3D scene scripts
=======
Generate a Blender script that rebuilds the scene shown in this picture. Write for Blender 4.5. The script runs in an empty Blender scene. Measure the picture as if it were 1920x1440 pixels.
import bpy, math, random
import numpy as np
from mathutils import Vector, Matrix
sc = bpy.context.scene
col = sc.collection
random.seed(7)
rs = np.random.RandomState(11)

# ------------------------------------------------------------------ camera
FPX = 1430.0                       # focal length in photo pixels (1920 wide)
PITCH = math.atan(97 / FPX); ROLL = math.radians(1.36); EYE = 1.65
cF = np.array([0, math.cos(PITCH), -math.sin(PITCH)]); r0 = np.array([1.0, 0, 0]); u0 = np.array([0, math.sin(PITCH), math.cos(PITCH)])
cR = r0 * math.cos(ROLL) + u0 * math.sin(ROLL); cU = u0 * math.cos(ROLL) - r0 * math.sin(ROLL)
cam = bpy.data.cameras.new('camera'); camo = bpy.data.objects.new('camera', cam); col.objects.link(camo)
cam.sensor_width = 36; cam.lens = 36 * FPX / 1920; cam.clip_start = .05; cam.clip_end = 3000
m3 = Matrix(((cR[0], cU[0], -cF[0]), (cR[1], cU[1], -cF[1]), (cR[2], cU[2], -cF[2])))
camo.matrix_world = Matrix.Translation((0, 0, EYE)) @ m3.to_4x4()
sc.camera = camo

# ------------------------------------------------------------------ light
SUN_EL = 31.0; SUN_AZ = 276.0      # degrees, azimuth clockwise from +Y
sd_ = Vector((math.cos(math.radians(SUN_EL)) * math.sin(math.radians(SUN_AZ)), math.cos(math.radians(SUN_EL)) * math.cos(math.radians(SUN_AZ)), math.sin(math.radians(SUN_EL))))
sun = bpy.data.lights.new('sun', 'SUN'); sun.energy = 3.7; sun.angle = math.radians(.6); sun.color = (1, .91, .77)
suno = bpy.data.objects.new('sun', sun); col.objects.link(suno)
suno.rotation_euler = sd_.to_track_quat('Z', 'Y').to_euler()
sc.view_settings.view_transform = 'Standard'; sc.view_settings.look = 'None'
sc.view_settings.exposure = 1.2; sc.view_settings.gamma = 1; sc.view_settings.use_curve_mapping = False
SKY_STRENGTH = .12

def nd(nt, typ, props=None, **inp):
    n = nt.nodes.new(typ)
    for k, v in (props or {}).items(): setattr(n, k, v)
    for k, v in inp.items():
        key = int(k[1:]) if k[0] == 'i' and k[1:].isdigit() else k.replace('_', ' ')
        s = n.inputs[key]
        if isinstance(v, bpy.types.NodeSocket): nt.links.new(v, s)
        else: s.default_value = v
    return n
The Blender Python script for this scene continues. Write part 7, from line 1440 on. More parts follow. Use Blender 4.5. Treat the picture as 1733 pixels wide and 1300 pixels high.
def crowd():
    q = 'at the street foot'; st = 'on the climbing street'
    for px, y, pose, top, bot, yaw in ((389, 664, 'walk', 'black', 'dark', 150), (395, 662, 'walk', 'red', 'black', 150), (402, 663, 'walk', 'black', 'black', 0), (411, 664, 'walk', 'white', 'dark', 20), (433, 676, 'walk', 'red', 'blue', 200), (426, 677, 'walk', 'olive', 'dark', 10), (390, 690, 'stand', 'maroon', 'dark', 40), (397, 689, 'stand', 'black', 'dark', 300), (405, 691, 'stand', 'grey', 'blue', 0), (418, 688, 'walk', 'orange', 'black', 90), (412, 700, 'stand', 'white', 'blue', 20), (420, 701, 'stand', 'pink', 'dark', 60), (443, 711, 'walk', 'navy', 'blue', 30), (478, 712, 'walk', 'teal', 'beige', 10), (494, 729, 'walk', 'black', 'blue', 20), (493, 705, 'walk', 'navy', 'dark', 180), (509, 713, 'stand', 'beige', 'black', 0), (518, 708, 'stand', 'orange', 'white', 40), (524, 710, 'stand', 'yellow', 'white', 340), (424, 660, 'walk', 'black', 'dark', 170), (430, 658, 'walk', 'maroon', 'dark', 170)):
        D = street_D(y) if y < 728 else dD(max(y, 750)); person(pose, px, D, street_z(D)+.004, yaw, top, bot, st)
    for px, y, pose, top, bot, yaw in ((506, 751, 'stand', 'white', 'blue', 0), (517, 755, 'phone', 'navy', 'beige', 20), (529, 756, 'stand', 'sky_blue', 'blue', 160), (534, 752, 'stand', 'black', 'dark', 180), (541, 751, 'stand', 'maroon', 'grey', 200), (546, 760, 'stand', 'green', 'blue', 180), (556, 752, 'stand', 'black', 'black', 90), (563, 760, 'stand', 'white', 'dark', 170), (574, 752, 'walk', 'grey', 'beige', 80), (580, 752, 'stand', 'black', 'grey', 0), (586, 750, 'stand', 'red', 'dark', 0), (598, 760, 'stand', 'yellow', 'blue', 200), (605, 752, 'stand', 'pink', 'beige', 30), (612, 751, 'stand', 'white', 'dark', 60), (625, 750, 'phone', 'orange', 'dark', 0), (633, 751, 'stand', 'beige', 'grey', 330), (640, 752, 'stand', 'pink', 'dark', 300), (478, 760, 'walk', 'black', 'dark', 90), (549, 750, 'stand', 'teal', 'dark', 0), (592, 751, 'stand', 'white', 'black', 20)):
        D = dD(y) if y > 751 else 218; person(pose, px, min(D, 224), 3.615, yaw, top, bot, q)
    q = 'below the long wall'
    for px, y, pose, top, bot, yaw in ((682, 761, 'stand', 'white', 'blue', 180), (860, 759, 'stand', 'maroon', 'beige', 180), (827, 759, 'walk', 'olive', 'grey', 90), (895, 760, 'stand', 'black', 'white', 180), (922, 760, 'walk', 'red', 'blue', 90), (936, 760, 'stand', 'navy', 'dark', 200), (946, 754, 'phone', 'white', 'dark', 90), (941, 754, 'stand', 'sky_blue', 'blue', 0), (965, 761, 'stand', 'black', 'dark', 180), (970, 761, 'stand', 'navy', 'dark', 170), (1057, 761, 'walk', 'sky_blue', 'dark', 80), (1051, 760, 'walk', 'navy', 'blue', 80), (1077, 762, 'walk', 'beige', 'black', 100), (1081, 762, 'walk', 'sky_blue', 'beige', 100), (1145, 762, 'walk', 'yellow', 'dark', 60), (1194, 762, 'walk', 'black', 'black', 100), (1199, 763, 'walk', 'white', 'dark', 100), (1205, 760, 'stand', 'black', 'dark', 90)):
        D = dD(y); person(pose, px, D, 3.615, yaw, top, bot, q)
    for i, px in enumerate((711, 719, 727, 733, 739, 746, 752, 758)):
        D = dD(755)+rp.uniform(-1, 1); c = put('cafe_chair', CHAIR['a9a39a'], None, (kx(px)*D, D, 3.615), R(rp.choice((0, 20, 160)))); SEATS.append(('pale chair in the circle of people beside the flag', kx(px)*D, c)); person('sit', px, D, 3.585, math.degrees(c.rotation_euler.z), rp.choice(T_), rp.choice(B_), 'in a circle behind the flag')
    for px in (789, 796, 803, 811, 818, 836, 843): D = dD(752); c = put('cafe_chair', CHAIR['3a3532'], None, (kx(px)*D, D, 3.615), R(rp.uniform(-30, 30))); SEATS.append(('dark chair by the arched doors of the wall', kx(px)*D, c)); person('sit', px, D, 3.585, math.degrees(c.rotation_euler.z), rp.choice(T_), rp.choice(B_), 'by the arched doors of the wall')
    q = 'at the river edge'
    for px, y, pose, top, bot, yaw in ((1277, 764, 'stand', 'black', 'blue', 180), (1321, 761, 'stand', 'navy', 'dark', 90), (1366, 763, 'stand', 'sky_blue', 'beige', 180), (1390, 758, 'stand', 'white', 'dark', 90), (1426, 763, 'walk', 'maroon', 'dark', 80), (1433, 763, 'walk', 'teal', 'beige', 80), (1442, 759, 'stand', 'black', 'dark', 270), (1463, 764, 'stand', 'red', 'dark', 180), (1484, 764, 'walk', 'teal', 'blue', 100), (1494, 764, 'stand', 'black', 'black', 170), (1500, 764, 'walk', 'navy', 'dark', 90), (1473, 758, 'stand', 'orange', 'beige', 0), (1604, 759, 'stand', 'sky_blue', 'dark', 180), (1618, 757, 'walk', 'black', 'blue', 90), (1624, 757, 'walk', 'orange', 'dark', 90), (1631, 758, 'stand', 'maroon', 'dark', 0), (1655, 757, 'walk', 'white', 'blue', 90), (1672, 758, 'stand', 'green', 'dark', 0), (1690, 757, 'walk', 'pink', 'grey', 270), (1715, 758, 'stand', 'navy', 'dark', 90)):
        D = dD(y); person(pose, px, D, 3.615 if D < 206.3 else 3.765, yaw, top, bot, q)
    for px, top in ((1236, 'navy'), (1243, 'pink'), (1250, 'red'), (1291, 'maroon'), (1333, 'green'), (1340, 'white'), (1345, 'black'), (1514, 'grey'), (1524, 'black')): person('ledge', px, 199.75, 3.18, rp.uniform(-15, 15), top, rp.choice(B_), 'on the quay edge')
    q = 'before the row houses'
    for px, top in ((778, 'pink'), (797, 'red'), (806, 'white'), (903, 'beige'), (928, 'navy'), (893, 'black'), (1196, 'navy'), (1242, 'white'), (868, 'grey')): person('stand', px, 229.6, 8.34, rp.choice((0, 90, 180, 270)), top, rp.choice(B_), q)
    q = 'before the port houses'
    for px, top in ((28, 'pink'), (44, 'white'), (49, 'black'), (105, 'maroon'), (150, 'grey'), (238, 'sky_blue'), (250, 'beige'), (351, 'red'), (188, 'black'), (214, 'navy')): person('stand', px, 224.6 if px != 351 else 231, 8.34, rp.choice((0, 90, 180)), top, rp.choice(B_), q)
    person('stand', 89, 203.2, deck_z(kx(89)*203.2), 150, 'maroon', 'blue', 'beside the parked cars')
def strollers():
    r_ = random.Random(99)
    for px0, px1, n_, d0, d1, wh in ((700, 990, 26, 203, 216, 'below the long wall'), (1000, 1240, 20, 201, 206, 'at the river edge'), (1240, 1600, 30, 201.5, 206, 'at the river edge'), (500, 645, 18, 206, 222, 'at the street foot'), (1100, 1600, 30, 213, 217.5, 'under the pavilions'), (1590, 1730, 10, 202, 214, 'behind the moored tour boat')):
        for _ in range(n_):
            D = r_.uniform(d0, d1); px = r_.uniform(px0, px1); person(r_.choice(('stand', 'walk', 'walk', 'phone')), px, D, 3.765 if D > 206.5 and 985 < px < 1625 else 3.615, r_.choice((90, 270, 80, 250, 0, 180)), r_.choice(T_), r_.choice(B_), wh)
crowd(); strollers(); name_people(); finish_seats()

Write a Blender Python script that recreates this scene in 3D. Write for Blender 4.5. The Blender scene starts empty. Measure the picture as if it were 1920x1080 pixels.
=======
[WHAT YOU NEED TO DO] Copy, please, every line from the start of the entries down to the line that holds "sc.camera = camo", with both of those lines included and no others.

[TASK OUTPUT]
Generate a Blender script that rebuilds the scene shown in this picture. Write for Blender 4.5. The script runs in an empty Blender scene. Measure the picture as if it were 1920x1440 pixels.
import bpy, math, random
import numpy as np
from mathutils import Vector, Matrix
sc = bpy.context.scene
col = sc.collection
random.seed(7)
rs = np.random.RandomState(11)

# ------------------------------------------------------------------ camera
FPX = 1430.0                       # focal length in photo pixels (1920 wide)
PITCH = math.atan(97 / FPX); ROLL = math.radians(1.36); EYE = 1.65
cF = np.array([0, math.cos(PITCH), -math.sin(PITCH)]); r0 = np.array([1.0, 0, 0]); u0 = np.array([0, math.sin(PITCH), math.cos(PITCH)])
cR = r0 * math.cos(ROLL) + u0 * math.sin(ROLL); cU = u0 * math.cos(ROLL) - r0 * math.sin(ROLL)
cam = bpy.data.cameras.new('camera'); camo = bpy.data.objects.new('camera', cam); col.objects.link(camo)
cam.sensor_width = 36; cam.lens = 36 * FPX / 1920; cam.clip_start = .05; cam.clip_end = 3000
m3 = Matrix(((cR[0], cU[0], -cF[0]), (cR[1], cU[1], -cF[1]), (cR[2], cU[2], -cF[2])))
camo.matrix_world = Matrix.Translation((0, 0, EYE)) @ m3.to_4x4()
sc.camera = camo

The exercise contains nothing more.